A thistle’s spines are its defense mechanism—protection against being consumed or destroyed. Gemma develops similar psychological defenses against Lumon's manipulation. In a key scene, we see purple thistles in Mark and Gemma’s kitchen during their argument about stopping fertility treatment as Gemma fills out a Lumon questionnaire. That visual cue could suggest multiple meanings, but certainly, we can understand that their love endures despite conflict—the protective mechanism of their bond.

Adapting to Survive

Thistles are masters of adaptation. Gemma has demonstrated a similar capacity throughout her time as Ms. Casey and is now on the Testing Floor. Rather than breaking under the severance process, she finds ways to preserve her identity, even with fractured memories.

The Cycle of Death and Rebirth

Thistles follow a natural cycle: they bloom, die back, and return from their roots. This mirrors Gemma's apparent “death” and continued existence within Lumon. The outside world (including Mark) believes she’s dead, yet her consciousness lives on in a new form—just as a thistle returns after being cut down.

The Black Thistle: When the Metaphor Gets Dark

While the crimson thistle represents vibrant resilience, the damaged black thistle in Tolstoy's novella introduces a more ominous note—could it foreshadow Gemma’s fate?

The black thistle directly represents Hadji Murat's ultimate fate in Tolstoy’s work. It may suggest a difficult choice ahead for Gemma, similar to Murat's impossible situation when his family was captured. Will she have to choose between her fragmented identity within Lumon and her connection to Mark?

Does the black thistle symbolize the corruption of her natural state or the toll Lumon’s experiments have taken on her? This darker symbolism acknowledges the duality of resilience and vulnerability—recognizing that even the strongest spirit can break under enough pressure.

Between Death and Rebirth

The episode “Chikhai Bardo” refers to concepts of transformation and transition. It mentions the Bardo concept from Tibetan Buddhism, which describes the state between death and rebirth. This framework helps us understand "severance" itself: not as a complete erasure of the previous self but as a transitional state in which aspects of identity persist.

Gemma's studies of religious conversions in The Death of Ivan Ilyich gain new significance here.

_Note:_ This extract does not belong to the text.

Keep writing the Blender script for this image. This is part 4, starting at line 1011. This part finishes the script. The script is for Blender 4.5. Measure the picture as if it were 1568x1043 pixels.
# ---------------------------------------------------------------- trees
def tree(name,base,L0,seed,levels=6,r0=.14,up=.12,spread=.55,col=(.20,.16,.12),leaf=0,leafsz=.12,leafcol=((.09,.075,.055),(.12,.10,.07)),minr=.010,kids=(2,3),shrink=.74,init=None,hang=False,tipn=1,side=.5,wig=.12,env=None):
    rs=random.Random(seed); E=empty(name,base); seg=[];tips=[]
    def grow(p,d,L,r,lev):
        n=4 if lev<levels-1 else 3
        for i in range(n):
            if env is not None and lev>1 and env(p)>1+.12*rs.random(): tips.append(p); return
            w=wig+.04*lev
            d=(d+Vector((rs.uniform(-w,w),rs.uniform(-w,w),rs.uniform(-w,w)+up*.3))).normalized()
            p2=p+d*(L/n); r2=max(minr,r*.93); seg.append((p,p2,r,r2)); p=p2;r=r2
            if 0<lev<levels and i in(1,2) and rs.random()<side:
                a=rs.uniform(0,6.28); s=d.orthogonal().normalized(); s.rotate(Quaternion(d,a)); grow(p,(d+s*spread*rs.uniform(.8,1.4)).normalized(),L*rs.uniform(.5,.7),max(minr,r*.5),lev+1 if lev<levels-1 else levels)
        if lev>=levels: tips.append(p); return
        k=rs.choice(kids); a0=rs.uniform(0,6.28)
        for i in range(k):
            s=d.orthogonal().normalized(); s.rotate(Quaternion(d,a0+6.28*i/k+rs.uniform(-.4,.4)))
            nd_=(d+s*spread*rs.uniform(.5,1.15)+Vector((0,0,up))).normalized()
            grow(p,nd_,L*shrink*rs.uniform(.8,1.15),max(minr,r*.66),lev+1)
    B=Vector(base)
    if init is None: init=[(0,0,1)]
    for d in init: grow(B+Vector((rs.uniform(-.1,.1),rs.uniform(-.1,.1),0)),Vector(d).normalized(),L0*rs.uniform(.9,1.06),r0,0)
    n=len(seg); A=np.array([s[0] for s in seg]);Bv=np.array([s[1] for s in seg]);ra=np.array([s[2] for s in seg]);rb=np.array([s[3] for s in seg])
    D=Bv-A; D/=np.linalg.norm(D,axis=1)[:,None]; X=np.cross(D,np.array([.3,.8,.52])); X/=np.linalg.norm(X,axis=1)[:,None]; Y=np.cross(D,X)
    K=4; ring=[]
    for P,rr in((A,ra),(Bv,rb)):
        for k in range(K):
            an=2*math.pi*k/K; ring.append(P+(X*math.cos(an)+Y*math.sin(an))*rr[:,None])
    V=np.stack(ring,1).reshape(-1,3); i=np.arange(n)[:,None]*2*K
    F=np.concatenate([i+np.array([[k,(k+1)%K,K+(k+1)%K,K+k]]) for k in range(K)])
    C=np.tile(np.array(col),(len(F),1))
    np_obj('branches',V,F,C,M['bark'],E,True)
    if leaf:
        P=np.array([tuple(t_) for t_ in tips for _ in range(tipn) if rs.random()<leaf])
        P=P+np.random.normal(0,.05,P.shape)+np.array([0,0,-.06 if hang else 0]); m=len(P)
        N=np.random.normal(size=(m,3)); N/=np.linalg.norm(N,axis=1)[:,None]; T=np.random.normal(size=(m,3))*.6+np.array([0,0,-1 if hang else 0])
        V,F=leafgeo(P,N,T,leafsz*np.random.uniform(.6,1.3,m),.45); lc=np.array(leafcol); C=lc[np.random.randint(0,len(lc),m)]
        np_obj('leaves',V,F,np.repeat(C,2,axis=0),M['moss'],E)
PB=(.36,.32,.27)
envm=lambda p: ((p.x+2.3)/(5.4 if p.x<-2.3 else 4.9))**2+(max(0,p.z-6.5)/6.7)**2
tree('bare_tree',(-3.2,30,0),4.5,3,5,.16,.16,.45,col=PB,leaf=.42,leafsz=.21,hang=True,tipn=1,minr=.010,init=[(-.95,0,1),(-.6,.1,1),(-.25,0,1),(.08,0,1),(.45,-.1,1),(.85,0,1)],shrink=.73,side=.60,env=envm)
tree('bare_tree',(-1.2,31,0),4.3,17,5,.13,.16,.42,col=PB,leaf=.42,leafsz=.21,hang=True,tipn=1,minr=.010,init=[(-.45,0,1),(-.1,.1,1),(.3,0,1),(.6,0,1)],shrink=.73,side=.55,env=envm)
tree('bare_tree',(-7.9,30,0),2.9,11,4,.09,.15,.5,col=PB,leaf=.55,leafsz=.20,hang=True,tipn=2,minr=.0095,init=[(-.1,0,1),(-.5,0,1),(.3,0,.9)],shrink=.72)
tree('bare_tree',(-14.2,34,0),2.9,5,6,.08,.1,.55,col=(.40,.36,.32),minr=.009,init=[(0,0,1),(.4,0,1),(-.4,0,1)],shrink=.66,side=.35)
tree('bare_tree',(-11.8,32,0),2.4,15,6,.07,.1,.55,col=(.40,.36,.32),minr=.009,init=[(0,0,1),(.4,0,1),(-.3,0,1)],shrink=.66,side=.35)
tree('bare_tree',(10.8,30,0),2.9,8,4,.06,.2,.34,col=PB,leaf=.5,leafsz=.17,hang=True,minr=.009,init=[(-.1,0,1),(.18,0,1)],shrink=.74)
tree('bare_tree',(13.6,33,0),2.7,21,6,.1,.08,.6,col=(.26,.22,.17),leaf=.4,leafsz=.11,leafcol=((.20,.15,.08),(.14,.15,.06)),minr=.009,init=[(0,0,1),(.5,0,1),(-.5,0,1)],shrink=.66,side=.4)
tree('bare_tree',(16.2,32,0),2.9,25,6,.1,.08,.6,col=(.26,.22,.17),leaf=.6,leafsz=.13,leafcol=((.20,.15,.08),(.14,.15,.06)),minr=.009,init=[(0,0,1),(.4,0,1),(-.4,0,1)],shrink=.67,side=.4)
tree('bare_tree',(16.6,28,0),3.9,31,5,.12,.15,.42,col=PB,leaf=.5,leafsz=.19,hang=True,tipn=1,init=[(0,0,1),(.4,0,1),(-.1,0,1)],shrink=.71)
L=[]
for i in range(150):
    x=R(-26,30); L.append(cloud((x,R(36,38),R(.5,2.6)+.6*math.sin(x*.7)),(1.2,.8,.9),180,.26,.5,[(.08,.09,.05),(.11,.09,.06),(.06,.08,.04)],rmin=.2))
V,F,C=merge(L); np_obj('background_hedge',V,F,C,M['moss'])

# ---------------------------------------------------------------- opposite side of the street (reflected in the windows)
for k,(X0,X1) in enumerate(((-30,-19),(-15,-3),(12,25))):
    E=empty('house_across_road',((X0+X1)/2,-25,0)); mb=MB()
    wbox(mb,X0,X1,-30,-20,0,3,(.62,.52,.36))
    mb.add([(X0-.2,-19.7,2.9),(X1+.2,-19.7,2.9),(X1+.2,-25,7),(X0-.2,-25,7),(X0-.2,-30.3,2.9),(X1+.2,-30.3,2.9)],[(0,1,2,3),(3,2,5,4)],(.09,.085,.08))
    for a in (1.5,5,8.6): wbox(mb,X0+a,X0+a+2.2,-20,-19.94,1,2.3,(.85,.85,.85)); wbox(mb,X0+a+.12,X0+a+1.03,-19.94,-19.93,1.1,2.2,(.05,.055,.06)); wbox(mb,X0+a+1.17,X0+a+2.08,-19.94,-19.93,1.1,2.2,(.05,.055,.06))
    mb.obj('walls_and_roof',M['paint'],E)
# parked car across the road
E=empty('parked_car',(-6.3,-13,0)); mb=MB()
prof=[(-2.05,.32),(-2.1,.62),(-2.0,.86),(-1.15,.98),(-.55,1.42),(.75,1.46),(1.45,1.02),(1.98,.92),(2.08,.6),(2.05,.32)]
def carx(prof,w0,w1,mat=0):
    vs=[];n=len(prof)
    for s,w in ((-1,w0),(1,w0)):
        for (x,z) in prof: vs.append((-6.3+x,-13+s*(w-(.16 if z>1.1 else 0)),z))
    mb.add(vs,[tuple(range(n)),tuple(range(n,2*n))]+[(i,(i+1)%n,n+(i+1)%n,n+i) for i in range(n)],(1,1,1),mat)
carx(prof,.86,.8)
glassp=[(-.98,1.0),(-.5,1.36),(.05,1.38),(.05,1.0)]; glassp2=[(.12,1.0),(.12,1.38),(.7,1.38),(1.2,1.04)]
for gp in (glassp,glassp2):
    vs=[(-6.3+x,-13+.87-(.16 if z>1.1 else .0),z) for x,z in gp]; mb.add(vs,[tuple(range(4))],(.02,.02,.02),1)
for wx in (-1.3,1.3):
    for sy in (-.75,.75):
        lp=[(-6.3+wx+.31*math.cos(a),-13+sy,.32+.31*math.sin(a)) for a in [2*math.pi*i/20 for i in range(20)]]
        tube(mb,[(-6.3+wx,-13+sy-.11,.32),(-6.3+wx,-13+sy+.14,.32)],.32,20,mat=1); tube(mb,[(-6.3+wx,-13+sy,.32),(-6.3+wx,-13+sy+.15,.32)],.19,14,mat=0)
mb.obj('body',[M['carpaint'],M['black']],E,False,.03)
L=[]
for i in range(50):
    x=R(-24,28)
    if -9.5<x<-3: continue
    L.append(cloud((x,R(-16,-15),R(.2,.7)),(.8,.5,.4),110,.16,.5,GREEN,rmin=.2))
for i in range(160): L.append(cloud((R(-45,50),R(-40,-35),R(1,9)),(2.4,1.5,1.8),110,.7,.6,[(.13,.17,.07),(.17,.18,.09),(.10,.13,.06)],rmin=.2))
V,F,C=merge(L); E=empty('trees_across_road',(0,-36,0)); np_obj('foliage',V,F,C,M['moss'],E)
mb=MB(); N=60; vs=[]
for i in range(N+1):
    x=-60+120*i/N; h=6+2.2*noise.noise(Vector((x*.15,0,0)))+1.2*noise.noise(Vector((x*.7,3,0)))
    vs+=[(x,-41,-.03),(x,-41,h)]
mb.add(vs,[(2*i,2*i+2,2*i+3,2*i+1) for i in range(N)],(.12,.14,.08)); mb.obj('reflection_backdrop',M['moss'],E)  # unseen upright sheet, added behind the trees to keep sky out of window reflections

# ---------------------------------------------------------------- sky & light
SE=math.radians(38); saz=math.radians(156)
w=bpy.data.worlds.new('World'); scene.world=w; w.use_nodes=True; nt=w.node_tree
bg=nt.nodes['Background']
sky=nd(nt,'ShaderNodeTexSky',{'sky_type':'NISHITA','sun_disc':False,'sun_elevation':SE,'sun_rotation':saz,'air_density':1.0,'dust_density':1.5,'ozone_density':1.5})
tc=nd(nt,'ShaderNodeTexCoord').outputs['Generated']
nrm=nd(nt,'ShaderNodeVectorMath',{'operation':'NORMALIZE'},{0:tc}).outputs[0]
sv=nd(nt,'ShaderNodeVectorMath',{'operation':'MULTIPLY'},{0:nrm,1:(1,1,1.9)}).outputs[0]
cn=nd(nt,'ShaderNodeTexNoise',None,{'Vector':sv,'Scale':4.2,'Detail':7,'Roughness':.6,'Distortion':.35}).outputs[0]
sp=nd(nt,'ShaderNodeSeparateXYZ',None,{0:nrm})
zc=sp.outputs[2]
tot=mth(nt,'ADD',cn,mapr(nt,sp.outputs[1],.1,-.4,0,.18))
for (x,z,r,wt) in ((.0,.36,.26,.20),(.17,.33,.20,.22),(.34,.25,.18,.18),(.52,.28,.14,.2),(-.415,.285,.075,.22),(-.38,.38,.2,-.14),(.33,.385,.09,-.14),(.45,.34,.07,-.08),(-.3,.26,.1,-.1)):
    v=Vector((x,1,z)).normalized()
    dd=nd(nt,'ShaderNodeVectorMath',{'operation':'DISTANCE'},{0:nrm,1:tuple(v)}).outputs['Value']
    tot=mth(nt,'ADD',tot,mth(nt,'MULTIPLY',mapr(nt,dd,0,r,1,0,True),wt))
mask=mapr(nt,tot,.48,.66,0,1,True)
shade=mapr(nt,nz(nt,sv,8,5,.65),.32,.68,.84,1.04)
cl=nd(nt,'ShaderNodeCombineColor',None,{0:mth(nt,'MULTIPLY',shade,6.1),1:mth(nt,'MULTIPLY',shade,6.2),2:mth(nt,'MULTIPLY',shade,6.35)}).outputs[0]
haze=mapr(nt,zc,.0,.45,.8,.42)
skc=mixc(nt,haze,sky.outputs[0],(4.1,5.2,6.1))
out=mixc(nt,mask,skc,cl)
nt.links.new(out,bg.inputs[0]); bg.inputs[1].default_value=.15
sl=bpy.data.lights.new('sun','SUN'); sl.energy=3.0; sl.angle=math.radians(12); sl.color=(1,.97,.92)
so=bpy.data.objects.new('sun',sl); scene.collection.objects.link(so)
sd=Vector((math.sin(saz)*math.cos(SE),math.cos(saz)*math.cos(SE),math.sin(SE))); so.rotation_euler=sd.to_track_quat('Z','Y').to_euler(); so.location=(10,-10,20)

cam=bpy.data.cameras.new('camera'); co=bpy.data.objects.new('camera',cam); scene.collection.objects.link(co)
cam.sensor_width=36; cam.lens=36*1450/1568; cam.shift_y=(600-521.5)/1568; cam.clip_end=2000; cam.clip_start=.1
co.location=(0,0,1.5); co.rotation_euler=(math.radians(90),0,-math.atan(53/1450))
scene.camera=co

Both works explore transformative states bridging life and death. The thistle's natural cycle becomes a metaphor for the characters' journeys—particularly Gemma's apparent death and continued existence in a transformed state.

What Thistles Tell Us About Being Human

Beyond Gemma’s specific situation, the thistle speaks to broader themes about human nature. “Severance” constantly asks whether human consciousness can be truly divided or controlled. The thistle's persistence, despite attempts to uproot it, mirrors the show's belief in the stubborn resilience of identity.

The struggle between individual freedom and corporate control forms the series’ heart. Lumon seemingly tries to create perfect workers by splitting their consciousness, yet the innies develop their relationships and desires. Like thistles pushing through corporate infrastructure, human identity finds a way.

The Thistle That Refused to Die

When we pull all these threads together, the thistle emerges as the perfect symbol for Gemma’s journey. And, as we speculate about her future, the thistle offers several possibilities. Will she continue to defy attempts to control her? Will the black thistle's fate—crushed but remembered—foreshadow her ultimate destiny? Or will her story follow the thistle's regeneration cycle, finding new ways to bloom despite adversity?

In Tolstoy’s field and Lumon’s Testing Floor, the thistle is a testament to life’s tenacity when faced with seemingly insurmountable odds. And isn't that, ultimately, what makes both great literature and great television? The ability to find ourselves in the struggle and recognize our capacity for resilience in the face of forces that would diminish us?